Anayasa Mahkemesi Başkanı Haşim Kılıç ve Danıştay Başkanı Zerrin Güngör ile başta askeri ve sivil yüksek yargı mensupları törene büyük ilgi gösterdiler. HSYK üyeliğine bağımsız aday olan HSYK 1. Daire Başkaın İbrahim Okur da törene katılan isimler arasında dikkat çekti. Muhalefette yargıyı yalnız bırakmadı ve CHP lideri Kemal Kılıçdaroğlu ve Selahattin Demirtaş da törene geldi.
Törende konuşma yapacak olan Metin Feyzioğlu'nu Yargıtay Başkanı Ali Alkan karşıladı.
Törene Cumhurbaşkanı Erdoğan, Başbakan Davutoğlu ve Adalet Bakanı Bekir Bozdağ katılmıyor. Törene davetli olmalarına rağmen AK Partili Anayasa Komisyonu Burhan Kuzu ile Adalet Komisyonu Başkanı Ahmet İyimaya da gelmedi.
Feyzioğlu, sabah saatlerinde Twitter hesabından yazdığı mesajda ''Günaydın.
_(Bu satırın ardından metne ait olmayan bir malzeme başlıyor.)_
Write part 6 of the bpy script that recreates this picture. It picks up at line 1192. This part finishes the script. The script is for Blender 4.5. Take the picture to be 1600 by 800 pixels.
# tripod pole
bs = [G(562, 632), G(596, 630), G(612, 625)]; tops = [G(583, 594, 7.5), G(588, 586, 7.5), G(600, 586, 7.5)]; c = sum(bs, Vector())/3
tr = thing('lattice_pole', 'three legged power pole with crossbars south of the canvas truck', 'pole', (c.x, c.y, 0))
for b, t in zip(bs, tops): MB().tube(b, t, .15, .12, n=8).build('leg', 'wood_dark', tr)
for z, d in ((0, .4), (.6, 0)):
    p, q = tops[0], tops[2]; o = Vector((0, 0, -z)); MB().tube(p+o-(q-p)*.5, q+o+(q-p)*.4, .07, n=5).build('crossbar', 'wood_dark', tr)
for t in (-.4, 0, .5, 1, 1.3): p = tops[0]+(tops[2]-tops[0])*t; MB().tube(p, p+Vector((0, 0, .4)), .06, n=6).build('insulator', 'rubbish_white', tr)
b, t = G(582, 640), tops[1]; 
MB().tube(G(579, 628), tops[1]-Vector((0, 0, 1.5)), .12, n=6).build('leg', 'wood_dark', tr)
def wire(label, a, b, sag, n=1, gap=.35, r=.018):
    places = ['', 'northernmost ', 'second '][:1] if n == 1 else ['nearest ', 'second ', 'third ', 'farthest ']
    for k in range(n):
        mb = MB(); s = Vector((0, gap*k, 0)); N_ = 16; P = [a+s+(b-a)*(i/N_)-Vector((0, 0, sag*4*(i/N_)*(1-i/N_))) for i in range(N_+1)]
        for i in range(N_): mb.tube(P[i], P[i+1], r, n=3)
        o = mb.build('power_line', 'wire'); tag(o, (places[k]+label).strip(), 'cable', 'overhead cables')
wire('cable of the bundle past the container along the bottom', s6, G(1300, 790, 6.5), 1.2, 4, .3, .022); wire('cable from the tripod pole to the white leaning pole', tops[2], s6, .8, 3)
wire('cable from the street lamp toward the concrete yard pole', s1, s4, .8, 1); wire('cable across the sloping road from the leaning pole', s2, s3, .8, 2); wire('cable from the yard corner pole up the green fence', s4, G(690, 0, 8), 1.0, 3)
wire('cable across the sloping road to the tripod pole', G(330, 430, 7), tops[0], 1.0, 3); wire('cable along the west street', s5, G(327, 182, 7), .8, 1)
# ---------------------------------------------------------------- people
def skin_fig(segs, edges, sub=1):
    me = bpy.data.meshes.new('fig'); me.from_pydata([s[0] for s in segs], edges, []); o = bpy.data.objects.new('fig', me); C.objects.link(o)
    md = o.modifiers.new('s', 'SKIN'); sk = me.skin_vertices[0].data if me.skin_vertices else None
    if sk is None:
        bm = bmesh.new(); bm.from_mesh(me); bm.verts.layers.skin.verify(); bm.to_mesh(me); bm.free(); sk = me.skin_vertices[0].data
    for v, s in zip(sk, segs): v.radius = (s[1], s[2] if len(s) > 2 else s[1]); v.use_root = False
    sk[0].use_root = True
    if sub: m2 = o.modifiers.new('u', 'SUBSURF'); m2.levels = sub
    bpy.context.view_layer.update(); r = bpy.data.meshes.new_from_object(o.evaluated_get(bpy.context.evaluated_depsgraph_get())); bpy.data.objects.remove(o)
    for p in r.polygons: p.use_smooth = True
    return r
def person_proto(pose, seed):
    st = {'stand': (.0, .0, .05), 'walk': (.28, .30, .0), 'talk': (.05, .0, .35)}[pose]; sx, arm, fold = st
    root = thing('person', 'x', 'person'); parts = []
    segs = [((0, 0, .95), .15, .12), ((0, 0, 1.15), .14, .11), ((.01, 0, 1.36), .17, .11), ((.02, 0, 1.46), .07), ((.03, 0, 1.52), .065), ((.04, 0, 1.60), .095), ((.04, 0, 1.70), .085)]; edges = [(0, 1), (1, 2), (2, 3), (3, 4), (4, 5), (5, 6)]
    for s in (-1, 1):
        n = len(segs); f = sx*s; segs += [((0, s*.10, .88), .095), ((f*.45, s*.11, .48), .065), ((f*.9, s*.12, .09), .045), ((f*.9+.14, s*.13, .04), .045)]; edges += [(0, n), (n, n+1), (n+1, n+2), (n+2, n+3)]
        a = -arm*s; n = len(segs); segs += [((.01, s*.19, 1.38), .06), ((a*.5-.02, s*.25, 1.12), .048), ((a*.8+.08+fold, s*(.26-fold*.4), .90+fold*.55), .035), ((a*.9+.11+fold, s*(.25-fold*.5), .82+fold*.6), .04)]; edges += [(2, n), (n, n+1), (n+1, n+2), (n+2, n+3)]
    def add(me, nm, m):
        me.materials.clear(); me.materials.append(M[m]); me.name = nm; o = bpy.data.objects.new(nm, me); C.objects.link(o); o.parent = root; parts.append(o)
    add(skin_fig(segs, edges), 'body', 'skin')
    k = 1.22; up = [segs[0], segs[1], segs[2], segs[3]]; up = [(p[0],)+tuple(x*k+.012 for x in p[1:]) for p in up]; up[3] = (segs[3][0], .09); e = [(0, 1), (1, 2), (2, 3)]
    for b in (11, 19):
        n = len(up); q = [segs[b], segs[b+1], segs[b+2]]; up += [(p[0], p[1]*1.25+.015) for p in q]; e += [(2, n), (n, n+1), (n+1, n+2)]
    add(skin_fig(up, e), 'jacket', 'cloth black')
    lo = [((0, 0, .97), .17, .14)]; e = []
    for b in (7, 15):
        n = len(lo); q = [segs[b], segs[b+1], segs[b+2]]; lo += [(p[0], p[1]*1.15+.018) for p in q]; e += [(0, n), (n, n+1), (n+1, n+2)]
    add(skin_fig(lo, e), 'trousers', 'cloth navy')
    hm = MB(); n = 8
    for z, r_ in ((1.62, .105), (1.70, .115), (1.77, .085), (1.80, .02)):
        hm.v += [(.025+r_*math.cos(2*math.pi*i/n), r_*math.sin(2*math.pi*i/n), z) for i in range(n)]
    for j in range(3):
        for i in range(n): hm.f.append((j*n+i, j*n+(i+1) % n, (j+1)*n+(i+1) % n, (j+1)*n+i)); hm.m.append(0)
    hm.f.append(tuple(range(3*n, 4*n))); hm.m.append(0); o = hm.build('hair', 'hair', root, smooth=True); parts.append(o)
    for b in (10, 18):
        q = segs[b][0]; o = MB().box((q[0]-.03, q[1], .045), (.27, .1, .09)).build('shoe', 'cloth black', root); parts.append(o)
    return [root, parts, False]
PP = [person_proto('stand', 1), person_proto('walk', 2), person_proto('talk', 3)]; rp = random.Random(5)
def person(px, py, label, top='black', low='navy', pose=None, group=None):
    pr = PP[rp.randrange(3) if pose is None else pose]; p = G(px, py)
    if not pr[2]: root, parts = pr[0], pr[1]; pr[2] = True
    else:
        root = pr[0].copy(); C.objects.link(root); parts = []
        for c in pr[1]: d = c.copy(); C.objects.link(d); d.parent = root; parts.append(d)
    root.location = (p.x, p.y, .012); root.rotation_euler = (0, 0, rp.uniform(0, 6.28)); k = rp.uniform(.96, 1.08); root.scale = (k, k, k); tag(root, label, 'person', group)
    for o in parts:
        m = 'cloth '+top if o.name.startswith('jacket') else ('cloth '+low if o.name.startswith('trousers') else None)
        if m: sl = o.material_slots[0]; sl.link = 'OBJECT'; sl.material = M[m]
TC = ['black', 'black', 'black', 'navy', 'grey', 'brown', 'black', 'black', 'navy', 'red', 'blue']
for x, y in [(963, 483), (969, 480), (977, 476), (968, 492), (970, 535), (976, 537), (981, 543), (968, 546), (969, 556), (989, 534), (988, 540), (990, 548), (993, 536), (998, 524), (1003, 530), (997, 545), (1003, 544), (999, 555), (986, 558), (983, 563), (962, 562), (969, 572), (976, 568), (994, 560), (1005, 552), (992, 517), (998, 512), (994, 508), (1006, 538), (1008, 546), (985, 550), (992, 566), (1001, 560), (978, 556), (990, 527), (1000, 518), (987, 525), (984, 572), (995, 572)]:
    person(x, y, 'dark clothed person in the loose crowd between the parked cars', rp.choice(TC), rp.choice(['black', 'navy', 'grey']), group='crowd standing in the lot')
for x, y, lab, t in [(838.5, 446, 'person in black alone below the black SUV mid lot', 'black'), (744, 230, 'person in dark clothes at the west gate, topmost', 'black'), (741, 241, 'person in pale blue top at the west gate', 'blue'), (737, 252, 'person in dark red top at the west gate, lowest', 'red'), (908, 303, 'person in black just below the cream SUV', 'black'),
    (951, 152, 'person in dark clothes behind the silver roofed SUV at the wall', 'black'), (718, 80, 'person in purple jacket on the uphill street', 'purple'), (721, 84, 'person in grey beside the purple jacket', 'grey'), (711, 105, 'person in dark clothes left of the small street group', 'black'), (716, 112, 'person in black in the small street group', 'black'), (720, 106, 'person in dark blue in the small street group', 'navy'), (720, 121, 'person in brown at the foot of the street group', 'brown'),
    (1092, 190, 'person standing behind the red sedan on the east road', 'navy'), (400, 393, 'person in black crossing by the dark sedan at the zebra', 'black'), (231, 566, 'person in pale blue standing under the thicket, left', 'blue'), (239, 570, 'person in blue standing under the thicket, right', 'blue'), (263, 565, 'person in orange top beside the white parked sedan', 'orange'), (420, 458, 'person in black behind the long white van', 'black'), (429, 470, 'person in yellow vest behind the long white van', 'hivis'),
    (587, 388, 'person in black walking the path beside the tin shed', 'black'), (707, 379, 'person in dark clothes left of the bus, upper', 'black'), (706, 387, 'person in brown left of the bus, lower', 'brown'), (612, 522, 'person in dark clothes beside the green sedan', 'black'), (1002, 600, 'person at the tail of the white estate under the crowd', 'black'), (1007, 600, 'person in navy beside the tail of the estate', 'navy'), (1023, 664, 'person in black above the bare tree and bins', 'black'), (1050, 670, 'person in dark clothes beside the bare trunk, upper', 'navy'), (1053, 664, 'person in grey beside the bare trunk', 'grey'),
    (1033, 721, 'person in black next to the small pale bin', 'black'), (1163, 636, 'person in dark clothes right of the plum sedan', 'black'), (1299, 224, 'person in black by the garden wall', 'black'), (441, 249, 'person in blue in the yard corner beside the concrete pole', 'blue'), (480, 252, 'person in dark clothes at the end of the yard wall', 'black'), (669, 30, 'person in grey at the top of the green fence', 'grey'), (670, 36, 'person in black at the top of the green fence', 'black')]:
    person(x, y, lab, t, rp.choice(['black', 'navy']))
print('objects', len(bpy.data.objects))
Bugün Adli Yıl açılış töreninde yargının ve avukatların sorunlarını ve bunların ülkede yaşayan herkese etkilerini konuşacağım'' ifadelerine yer verdi.
O KONUŞMA 12 SAYFA Tören, saygı duruşu ve İstiklal Marşı ile başladı.
Mini konserin ardından Yargıtay Başkanı Ali Alkan 27 sayfalık, Türkiye Barolar Birliği Başkanı Metin Feyzioğlu ile 12 sayfalık bir konuşma yaptı
YARGITAY BAŞKANI'NDAN SERT SÖZLER Yargıtay Başkanı Ali Alkan 27 sayfalık konuşmasında oldukça çarpıcı mesajlar verdi. Alkan, Hükümet'i meşruyiet, yargı bağımsızlığı, hukuk güvenliği ve erkler ayrılığı konusunda konusunda uyardı. Yargıtay'ın yapısının yasa ile değiştirilmesini sert şekilde eleştiren Alkan, yargının da yetkisini yasama gibi milletten aldığını söyledi.
Alkan, "Yargının bağımsızlığını ortadan kaldırmak veya yürütmeye bağlı bir yargı oluşturmak, yargı denetiminden kaynaklanan meşruiyeti hafife almak olacaktır. Tarih hukukla sınırlanmamış bir yönetimin vatandaşları için büyük bir tehdit haline geldiğine pek çok defa tanıklık etmiştir" dedi.
İşte o mesajlardan bazıları: * Yargıtay Kanunu ve HSYK Kanunu'nda yapılan değişiklikler ile, yargıya müdahale girişimleri, sorunları çözmekten çok, arttıracak niteliktedir.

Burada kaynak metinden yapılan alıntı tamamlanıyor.